The following text was written by Michael Amy and published in Art In America, November 2006, owner of copyright: Brant Publications, Inc. Mauricio Alejo, who was born in Mexico City and lives and works in New York, records everyday objects that he sets up in absurd arrangements, or more dramatically modifies by cutting, staining or painting them, or submitting them to laws of physics. The actual constructions cannot be experienced directly, but only in the beautifully composed photographs and videos that they gracefully inhabit. His large C-prints (43 1/3 by 55 inches) go well beyond merely documenting the ephemeral. Their range of hue and tone is rich, their physical and spatial tensions manifold. Alejo's work is laced with art-historical references, most notably to Arte Povera.
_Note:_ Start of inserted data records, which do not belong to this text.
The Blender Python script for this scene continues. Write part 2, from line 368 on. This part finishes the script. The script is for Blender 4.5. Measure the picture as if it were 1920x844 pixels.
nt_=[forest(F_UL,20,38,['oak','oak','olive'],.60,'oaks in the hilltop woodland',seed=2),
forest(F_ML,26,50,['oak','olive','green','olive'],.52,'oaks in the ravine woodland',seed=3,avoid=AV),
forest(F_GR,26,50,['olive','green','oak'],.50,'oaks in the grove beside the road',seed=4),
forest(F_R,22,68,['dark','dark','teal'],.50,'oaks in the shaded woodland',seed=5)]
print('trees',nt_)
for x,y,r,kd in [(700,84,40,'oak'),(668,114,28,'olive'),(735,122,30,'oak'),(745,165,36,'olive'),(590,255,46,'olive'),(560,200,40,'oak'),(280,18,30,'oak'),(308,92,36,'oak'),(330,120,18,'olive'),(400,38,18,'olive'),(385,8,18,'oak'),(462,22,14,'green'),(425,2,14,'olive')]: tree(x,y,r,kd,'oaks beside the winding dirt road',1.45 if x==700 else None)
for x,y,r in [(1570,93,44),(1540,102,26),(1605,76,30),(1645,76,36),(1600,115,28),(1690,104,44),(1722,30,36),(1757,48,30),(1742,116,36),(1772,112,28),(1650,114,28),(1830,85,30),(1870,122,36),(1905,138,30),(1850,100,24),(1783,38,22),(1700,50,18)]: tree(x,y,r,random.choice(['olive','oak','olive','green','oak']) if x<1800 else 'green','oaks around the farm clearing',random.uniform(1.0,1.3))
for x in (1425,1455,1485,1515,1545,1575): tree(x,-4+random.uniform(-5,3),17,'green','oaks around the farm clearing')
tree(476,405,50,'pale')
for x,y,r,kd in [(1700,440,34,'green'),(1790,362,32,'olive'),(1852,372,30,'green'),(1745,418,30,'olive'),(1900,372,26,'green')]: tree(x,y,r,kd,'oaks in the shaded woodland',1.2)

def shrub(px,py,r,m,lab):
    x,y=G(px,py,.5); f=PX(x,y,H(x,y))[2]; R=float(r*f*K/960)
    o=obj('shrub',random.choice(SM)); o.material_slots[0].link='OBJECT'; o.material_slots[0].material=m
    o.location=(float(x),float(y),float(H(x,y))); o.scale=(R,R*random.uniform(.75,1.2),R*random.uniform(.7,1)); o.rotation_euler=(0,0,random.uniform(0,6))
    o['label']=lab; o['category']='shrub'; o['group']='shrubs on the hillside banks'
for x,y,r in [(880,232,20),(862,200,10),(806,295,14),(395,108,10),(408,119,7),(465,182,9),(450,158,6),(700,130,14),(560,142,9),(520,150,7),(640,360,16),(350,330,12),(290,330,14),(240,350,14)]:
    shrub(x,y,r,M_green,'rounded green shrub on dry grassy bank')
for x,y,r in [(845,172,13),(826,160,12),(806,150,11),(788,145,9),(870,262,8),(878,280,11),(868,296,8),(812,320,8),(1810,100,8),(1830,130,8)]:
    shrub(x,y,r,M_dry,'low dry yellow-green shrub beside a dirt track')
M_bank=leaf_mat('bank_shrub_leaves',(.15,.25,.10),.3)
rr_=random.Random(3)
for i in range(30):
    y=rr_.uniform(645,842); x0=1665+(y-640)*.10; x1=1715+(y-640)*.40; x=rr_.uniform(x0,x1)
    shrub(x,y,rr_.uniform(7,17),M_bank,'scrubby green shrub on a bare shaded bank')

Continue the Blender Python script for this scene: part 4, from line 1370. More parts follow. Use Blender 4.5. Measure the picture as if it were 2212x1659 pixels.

Alejo recognizes that some of the most interesting art results from "foolish" concepts and actions. For one image, he attached small clamps and clothespins of different materials to each other in increasing order of size, so that the smallest holds onto the next larger, and so forth, delightfully reversing the proverb of the big fish gobbling up the small (Chain, 2005). The largest clamp is attached to a white ceramic toothbrush holder affixed to a blue-tiled bathroom wall, in front of which the string of clamps and pins rises along an arc measured off by the grid pattern of the tiles. This humorous and oddly poetic image brings to mind Tony Feher's light touch, as does Empty (2006), in which thin, translucent plastic bags of different colors, all empty, are placed one inside the other in a standing configuration.